Dans les années 2000, le secteur de l’enseignement public était paralysé par des grèves. Des centaines d’enseignants y laisseront leur poste. Un ministre en charge du Travail et de la Fonction publique les a poussés dehors, Kokou Tozoun.

Après la mascarade électorale de 2003, feu Gnassingbé Eyadèma forme un nouveau gouvernement. Au poste des Affaires Etrangères, il met un de ses caciques : Kokou Tozoun. C’est lui qui, en 2005, a « géré » le portefeuille diplomatique, après le décès d’Eyadéma, lorsque sur d’autres fronts, certains passaient les Togolais au glaive. C’est par exemple auprès de lui que les diplomates européens, américain et du système des Nations-Unies, conduits par un certain Fidèle Sarassoro, sont partis menacer que si l’ambassade d’Allemagne (dont le tort était d’avoir abrité un certain François Boko) était incendiée (comme les rumeurs le faisaient craindre), c’est toute la communauté internationale qui va leur tomber dessus.

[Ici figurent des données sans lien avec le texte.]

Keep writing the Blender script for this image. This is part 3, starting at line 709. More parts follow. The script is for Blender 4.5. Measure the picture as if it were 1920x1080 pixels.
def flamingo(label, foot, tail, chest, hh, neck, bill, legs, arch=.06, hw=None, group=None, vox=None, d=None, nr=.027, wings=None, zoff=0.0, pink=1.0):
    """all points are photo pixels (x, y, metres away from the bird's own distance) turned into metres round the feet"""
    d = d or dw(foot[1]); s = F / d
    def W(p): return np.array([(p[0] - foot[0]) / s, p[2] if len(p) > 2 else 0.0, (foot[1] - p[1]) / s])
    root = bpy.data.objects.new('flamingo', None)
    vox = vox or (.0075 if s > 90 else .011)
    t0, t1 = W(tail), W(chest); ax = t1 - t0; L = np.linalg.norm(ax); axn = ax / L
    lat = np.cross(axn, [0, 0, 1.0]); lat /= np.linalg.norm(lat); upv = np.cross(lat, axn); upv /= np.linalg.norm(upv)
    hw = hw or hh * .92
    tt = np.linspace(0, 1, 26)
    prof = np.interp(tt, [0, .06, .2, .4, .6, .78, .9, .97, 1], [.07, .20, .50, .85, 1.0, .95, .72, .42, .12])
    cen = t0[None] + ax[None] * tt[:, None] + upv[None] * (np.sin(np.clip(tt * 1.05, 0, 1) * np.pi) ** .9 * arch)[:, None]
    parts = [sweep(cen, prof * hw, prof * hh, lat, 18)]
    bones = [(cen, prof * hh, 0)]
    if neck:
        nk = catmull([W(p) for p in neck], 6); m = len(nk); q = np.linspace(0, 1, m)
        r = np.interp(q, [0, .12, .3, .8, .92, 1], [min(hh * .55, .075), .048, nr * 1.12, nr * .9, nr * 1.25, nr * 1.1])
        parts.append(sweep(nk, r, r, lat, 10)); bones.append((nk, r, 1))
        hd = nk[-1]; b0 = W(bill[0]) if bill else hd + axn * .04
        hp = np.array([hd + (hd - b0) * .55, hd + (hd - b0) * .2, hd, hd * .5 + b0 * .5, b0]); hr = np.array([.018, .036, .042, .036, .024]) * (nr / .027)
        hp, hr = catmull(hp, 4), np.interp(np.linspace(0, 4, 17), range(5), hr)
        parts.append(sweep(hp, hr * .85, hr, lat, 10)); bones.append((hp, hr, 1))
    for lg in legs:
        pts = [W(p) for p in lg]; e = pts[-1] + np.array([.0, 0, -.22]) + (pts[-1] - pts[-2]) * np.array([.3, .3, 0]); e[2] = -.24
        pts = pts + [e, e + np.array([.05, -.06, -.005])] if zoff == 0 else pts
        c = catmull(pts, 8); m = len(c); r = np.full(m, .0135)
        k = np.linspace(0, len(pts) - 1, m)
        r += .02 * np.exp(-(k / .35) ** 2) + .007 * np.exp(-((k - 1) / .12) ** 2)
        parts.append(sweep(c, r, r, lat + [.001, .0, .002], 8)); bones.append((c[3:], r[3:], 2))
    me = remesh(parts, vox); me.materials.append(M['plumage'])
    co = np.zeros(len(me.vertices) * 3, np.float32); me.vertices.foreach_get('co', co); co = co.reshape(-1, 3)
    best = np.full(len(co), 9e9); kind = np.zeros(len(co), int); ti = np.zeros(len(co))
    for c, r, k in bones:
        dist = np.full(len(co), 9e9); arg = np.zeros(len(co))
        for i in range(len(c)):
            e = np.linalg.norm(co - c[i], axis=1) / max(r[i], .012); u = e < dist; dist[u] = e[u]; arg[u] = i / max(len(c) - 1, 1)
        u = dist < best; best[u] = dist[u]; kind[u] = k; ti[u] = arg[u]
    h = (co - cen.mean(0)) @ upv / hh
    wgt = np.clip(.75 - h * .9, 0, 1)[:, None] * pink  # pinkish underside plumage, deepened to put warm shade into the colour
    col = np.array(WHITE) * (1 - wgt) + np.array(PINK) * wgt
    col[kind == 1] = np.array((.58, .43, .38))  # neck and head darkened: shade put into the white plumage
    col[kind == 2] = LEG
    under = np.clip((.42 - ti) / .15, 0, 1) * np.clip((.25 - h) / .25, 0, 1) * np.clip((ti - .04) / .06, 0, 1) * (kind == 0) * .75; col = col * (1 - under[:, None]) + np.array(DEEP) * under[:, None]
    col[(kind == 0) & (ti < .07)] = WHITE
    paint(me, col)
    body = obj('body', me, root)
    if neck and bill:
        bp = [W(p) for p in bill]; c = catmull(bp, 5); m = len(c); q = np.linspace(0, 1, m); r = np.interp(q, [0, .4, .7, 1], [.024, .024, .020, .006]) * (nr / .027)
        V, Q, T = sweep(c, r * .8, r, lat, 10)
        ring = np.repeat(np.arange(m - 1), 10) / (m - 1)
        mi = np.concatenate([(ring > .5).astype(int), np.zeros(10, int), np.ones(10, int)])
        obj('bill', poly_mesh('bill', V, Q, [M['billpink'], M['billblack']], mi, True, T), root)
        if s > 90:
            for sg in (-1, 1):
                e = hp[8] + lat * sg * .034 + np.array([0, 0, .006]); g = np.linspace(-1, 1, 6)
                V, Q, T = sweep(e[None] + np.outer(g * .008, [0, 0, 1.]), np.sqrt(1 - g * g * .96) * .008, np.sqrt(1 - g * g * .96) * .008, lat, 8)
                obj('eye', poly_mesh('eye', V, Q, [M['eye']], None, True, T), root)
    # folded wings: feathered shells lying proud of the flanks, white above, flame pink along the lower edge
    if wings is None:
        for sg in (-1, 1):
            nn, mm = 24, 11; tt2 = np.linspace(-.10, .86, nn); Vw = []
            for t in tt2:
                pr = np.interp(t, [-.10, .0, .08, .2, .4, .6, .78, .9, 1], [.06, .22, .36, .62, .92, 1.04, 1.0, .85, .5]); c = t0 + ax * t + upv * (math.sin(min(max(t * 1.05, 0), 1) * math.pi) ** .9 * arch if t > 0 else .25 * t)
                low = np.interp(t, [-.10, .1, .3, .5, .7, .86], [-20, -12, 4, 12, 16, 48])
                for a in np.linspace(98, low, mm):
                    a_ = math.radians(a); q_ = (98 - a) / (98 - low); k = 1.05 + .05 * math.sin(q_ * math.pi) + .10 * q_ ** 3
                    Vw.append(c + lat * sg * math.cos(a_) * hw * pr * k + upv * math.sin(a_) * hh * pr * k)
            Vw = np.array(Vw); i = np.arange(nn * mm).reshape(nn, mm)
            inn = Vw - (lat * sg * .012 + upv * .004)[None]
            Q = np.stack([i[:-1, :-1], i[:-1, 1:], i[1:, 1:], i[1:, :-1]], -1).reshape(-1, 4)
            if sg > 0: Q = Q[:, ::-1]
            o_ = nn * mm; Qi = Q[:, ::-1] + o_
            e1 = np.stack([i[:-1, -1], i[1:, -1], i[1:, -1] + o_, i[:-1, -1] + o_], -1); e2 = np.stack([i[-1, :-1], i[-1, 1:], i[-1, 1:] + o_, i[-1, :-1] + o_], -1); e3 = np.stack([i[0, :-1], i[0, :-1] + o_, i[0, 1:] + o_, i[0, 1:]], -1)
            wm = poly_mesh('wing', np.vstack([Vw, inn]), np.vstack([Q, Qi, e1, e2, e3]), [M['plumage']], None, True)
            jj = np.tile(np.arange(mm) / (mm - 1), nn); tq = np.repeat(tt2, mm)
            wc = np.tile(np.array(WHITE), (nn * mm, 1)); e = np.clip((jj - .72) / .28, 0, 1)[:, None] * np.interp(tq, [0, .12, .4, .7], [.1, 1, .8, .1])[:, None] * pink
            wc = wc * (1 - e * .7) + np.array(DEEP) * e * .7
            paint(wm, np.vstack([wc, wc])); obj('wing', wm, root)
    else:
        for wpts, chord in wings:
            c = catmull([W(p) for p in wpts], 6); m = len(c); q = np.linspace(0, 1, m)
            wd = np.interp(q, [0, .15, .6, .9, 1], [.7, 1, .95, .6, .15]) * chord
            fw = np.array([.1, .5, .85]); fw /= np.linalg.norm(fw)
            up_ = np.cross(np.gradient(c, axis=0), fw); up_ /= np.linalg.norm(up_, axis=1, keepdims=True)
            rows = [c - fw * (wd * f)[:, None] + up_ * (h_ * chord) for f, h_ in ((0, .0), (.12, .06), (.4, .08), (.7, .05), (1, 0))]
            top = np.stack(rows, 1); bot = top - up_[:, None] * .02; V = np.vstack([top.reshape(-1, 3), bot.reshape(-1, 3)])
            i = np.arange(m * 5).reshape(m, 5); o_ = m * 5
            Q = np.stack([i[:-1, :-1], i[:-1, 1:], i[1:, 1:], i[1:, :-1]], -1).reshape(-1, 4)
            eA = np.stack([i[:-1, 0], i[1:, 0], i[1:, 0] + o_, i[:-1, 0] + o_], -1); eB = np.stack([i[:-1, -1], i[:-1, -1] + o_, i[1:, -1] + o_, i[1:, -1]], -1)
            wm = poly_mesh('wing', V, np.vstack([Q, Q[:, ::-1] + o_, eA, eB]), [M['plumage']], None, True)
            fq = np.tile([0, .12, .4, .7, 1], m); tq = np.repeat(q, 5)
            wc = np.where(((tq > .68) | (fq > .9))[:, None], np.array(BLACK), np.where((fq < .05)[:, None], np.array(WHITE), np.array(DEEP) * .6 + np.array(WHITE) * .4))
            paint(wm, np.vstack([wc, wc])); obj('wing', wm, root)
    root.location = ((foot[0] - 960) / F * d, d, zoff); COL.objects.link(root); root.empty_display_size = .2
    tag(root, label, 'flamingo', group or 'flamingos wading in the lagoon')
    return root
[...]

Sans le nier, il s’était contenté de grogner au sujet de l’ambassade d’Allemagne, estimant que l’ancien ministre Boko créait, par ses propos, de l’instabilité depuis ladite ambassade. Finalement la représentation diplomatique sera épargnée, mais comme le pouvoir voulait forcément s’en prendre à un intérêt allemand, c’est plutôt le Goethe Institut qui en fera les frais.

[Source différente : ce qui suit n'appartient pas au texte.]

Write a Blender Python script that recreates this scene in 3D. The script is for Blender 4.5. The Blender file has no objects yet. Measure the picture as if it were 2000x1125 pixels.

Ensuite M. Tozoun deviendra ministre de la Communication dans le premier gouvernement de Faure Gnassingbé en juin 2005. Le 20 Août 2006, c’est lui qui signera au nom du parti au pouvoir Rpt, le fameux Accord Politique Global (APG) à l’hôtel Corinthia 2 février à Lomé.

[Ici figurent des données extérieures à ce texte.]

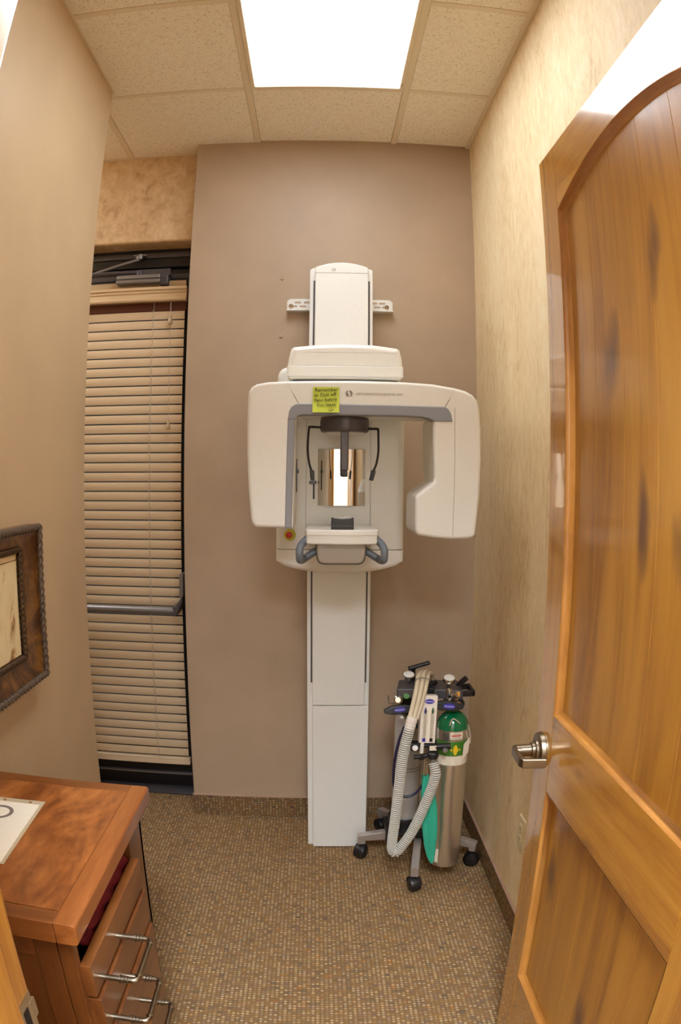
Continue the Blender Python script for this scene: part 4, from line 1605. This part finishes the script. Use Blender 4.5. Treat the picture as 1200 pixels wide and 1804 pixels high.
def yoke_handle(c, ang, label_s):
    m = Matrix.Translation(c) @ Matrix.Rotation(ang, 4, 'Y') @ Matrix.Rotation(math.radians(-12), 4, 'X')
    b = new()
    prism(b, rounded([(-0.056, -0.011), (-0.03, -0.019), (0.02, -0.019), (0.052, -0.008), (0.054, 0.006), (0.02, 0.013), (-0.025, 0.013), (-0.056, 0.002)], 0.005, 3), -0.012, 0.028, 'y', 0.004, 0.003, 2, mat=m)
    y = obj('yoke_clamp', b, 'black', ct)
    b = new()
    pts = [(0.021 * math.cos(2 * PI * k / 24), 0.0095 * math.sin(2 * PI * k / 24) - 0.002) for k in range(24)]
    prism(b, pts, -0.0135, -0.0118, 'y', mat=m)
    obj('oval_badge', b, 'blue', y)
    b = new()
    tt = text_bm('Accutron', 0.0086, 0.0006, align='CENTER')
    merge(b, tt, m @ Matrix.Translation((0, -0.0140, -0.0050)) @ Matrix.Rotation(PI / 2, 4, 'X'))
    obj('badge_lettering', b, 'white_ink', y)


yoke_handle(Vector((0.290, 2.455, 0.716)), math.radians(-6), 1)
yoke_handle(Vector((0.446, 2.335, 0.765)), math.radians(6), 1)
b = new()
prism(b, rounded([(0.30, 2.525), (0.385, 2.525), (0.385, 2.60), (0.30, 2.60)], 0.008), 0.668, 0.765, 'z', 0.003, 0.003, 2)
obj('yoke', b, 'black', ct)
b = new()
prism(b, rounded([(0.44, 2.36), (0.51, 2.36), (0.51, 2.42), (0.44, 2.42)], 0.008), 0.752, 0.765, 'z', 0.003, 0.003, 2)
obj('yoke', b, 'black', ct)

# ---------------------------------------------------------------- cylinders


def cylinder(name, label, base, r, top, bodymat, shoulder_mat, zs, group):
    """base centre, straight wall up to zs, dome to top"""
    t = thing(name, label, 'gas cylinder', base, group)
    b = new()
    hb = zs - base.z
    lathe(b, [(0, 0.004), (r * .82, 0.0), (r * .95, 0.005), (r, 0.016), (r, hb), (0, hb)], base, n=48)
    obj('body', b, bodymat, t)
    b = new()
    hs = top - zs
    lathe(b, [(0, 0)] + [(r * math.cos(a) * 1.001 if a < 1.15 else 0.016, hs * math.sin(min(a, 1.4)) * .86) for a in [PI / 2 * k / 10 for k in range(0, 9)]] + [(0.016, hs * .9), (0.014, hs), (0, hs)], (base.x, base.y, zs), n=48)
    obj('shoulder', b, shoulder_mat, t)
    b = new()
    cyl(b, (base.x, base.y, top - 0.004), 0.015, 0.03, n=16)
    box(b, (base.x - 0.013, base.y - 0.013, top + 0.016), (base.x + 0.013, base.y + 0.013, top + 0.05), 0.003)
    obj('valve', b, 'chrome', t)
    return t


g1 = cylinder('gas_cylinder', 'green shouldered aluminium oxygen cylinder on the right of the cart', RT, 0.0575, 0.742, 'alu', 'green', 0.668, 'gas cylinders on the cart')
g2 = cylinder('gas_cylinder', 'plain silver gas cylinder on the left side of the cart', LT, 0.0525, 0.665, 'alu_left', 'alu_left', 0.625, 'gas cylinders on the cart')


def band(par, c, r, z0, z1, a0, a1, mat, name, n=20):
    b = new()
    lathe(b, [(r, z0), (r, z1)], (c.x, c.y, 0), (0, 0, 1), n, a0=a0, a1=a1)
    r_ = bmesh.ops.extrude_face_region(b, geom=list(b.faces))
    for v in r_['geom']:
        if isinstance(v, bmesh.types.BMVert):
            d = Vector((v.co.x - c.x, v.co.y - c.y, 0)).normalized()
            v.co += d * 0.0004
    bmesh.ops.recalc_face_normals(b, faces=list(b.faces))
    return obj(name, b, mat, par)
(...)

En 2007, l’ancien ministre et fidèle cacique sera envoyé à la Commission Electorale Nationale Indépendante (CENI) et sera propulsé comme rapporteur. A la suite de ces élections, il sera de nouveau invité au gouvernement comme ministre en charge de la Justice et gérera ensuite un dossier comme celui de ReDeMaRe.

En 2011, après avoir été débarqué de la Justice, il murmurait contre le Prince et sera propulsé à la Haute Autorité de l’Audiovisuel et de la Communication (HAAC). Ici aussi, il a été à l’origine de la perte d’emploi de plusieurs personnes. Sous lui, les radios X Solaire et Légende seront fermées. Les Journaux « La Nouvelle », « Tribune d’Afrique » et « Gazette du Golfe » seront contraints à ne plus paraître. Par ses communiqués intempestifs qu’il sortait à l’égard de la presse privée, plusieurs organes vont s’imposer une autocensure.

Interpellé au sujet des multiples agressions que subissaient les hommes de médias au Togo un temps, il répondra que « sans actions, il n’y aurait pas de réactions », estimant que lorsque les citoyens se sentent violentés sur les médias, il est normal qu’ils réagissent, par la violence physique. Jamais il n’a sorti le moindre communiqué, ne serait-ce que pour sympathiser avec les journalistes victimes des violences sur leur lieu de travail. Depuis son bureau, il ordonnait que la Commission de répartition de l’Aide de l’Etat à la presse bloque la part de certains médias critiques à l’égard du pouvoir, alors même qu’il n’en était pas membre.

En proie à de graves ennuis de santé en 2014, il agonisait sans secours. Le pouvoir qu’il a passé toute sa vie à servir n’a pas été sensible à son cas. Il a fallu, selon les informations, qu’un de ses « frères » puisse financer son évacuation. Il reviendra vivant, mais affaibli tout de même. Même au bord de la tombe, il était toujours impliqué dans un projet de fermeture d’une télévision dont le ton commence par ne plus plaire.

C’est depuis la maison qu’il dirigeait l’institution de régulation des médias, ne pouvant se déplacer à son bureau situé au premier étage de la HAAC. Ses derniers jours ont été des plus humiliants pour un homme qui a servi père et fils et qui vivait dans un certain dénuement au point de manquer de moyen pour se faire traiter. Comme d’autres avant lui, Djoua, Tidjani, Kokou Tozoun a connu une triste fin.

A l’église on dira : « Vanité des vanités, tout est vanité ». Quand il y a mort d’homme, les passions se taisent, dit-on souvent, mais il était opportun de faire le parcours de l’homme qui vient de tirer sa révérence. Et comme la tradition le demande, disons : « que ses œuvres l’accompagnent ».